→ **GIVEN INSTRUCTION**:
Will you return, word for word, only the lines from the top of the data below down to and including the one with "random.seed(7)"?
┌────────
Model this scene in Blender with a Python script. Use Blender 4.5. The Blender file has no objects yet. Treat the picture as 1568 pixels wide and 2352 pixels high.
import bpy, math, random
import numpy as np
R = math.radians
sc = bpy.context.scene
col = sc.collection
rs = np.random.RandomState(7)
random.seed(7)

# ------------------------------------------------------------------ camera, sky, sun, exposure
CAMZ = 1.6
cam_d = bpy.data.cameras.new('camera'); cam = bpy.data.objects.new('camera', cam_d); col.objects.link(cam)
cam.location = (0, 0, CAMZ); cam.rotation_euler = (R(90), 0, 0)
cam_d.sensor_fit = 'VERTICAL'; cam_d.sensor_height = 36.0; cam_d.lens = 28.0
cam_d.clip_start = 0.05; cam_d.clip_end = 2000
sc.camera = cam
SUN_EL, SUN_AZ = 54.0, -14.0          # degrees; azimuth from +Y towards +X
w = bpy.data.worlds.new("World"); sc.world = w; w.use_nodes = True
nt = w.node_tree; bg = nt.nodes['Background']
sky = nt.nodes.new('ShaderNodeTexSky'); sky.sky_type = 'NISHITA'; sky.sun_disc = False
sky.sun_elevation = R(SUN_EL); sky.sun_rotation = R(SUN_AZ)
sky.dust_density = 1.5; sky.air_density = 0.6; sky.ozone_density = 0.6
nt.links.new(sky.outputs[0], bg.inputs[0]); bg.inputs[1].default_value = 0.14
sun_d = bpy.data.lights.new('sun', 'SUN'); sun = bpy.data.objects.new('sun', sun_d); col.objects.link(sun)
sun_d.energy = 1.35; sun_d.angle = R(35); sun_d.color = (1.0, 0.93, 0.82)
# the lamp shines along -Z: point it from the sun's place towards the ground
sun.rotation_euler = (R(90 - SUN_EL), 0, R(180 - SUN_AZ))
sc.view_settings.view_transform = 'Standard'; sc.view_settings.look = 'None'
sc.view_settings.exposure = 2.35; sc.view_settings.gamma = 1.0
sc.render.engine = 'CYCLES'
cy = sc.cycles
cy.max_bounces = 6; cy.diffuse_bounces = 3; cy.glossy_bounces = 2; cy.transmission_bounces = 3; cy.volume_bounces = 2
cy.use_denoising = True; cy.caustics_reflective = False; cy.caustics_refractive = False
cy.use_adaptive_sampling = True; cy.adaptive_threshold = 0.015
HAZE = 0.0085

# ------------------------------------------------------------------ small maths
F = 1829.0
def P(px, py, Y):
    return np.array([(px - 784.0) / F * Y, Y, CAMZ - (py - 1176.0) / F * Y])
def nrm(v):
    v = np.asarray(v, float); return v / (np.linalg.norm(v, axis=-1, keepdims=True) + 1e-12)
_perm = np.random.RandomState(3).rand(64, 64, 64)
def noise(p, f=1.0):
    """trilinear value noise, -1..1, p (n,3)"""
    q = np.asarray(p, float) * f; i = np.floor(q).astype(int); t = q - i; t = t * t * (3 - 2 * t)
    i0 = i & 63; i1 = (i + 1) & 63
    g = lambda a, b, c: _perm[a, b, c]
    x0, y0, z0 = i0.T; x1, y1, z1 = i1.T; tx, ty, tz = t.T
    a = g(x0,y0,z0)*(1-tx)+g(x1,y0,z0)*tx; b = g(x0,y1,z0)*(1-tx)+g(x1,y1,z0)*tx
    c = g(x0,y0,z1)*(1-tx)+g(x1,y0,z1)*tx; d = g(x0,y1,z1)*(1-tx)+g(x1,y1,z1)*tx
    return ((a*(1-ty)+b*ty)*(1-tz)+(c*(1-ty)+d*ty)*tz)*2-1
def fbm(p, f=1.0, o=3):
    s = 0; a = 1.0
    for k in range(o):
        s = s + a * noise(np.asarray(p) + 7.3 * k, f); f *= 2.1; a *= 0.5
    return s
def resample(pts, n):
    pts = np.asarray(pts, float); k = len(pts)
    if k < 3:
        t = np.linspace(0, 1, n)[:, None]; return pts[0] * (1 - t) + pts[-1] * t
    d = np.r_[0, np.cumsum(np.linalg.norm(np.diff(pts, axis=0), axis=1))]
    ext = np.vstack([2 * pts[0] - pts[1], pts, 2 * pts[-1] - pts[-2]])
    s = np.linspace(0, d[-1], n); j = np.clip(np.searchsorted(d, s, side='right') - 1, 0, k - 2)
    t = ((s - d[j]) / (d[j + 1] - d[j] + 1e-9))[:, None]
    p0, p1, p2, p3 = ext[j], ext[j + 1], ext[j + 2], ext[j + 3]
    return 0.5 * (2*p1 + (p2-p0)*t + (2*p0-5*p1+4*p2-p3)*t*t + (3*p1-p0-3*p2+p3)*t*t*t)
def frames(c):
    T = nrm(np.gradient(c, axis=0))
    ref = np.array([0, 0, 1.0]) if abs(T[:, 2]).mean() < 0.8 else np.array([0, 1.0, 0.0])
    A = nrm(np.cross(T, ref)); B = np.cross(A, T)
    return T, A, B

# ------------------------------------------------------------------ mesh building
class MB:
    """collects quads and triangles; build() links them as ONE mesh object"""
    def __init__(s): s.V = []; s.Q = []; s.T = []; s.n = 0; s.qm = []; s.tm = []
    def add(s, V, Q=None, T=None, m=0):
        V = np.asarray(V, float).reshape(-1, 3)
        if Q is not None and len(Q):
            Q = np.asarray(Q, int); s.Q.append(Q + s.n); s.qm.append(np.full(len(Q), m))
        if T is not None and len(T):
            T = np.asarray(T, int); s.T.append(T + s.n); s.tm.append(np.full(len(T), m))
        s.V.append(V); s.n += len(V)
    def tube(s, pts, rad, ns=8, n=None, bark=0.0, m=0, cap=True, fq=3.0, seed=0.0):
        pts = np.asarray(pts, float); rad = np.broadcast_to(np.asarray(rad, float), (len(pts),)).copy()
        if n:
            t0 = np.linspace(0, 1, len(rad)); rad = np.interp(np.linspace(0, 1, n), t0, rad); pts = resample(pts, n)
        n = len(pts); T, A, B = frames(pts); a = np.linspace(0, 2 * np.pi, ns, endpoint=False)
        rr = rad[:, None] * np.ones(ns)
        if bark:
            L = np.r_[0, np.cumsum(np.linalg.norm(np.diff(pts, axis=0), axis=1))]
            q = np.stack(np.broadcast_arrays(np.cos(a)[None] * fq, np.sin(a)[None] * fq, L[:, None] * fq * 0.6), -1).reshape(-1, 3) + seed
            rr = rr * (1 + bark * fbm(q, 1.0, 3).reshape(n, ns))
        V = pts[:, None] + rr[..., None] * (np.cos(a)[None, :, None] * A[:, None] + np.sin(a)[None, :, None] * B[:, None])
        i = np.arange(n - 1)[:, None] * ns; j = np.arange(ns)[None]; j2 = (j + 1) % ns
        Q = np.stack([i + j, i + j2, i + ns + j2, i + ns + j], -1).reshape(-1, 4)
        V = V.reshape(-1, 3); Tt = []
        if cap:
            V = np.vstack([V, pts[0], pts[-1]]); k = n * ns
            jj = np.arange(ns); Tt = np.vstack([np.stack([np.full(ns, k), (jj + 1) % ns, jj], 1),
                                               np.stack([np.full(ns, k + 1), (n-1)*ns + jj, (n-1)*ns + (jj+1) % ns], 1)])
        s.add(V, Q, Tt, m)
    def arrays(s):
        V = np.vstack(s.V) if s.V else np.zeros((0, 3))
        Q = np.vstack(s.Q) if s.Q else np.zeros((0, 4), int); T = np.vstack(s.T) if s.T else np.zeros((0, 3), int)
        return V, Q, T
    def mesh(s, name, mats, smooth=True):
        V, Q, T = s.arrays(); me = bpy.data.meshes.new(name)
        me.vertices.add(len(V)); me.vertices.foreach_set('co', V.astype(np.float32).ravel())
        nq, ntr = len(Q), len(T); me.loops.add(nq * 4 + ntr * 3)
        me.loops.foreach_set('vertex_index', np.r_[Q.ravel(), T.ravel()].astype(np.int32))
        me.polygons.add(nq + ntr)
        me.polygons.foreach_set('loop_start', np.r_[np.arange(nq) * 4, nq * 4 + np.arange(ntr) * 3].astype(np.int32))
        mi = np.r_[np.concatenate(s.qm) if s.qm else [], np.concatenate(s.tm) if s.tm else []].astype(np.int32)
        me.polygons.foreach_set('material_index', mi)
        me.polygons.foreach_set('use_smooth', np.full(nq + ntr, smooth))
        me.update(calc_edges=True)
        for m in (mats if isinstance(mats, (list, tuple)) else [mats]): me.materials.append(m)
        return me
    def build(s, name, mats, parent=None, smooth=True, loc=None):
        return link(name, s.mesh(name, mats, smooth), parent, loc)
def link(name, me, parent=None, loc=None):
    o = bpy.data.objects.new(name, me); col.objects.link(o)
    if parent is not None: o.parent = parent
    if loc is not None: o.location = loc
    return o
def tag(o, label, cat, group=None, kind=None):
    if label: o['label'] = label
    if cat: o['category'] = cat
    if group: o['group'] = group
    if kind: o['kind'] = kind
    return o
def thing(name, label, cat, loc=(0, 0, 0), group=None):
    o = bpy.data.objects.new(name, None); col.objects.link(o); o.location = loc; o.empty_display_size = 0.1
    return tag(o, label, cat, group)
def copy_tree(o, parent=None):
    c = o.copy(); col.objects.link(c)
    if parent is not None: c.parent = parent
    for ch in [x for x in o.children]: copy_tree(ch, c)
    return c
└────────
→ **PROBLEM SOLUTION**:
Model this scene in Blender with a Python script. Use Blender 4.5. The Blender file has no objects yet. Treat the picture as 1568 pixels wide and 2352 pixels high.
import bpy, math, random
import numpy as np
R = math.radians
sc = bpy.context.scene
col = sc.collection
rs = np.random.RandomState(7)
random.seed(7)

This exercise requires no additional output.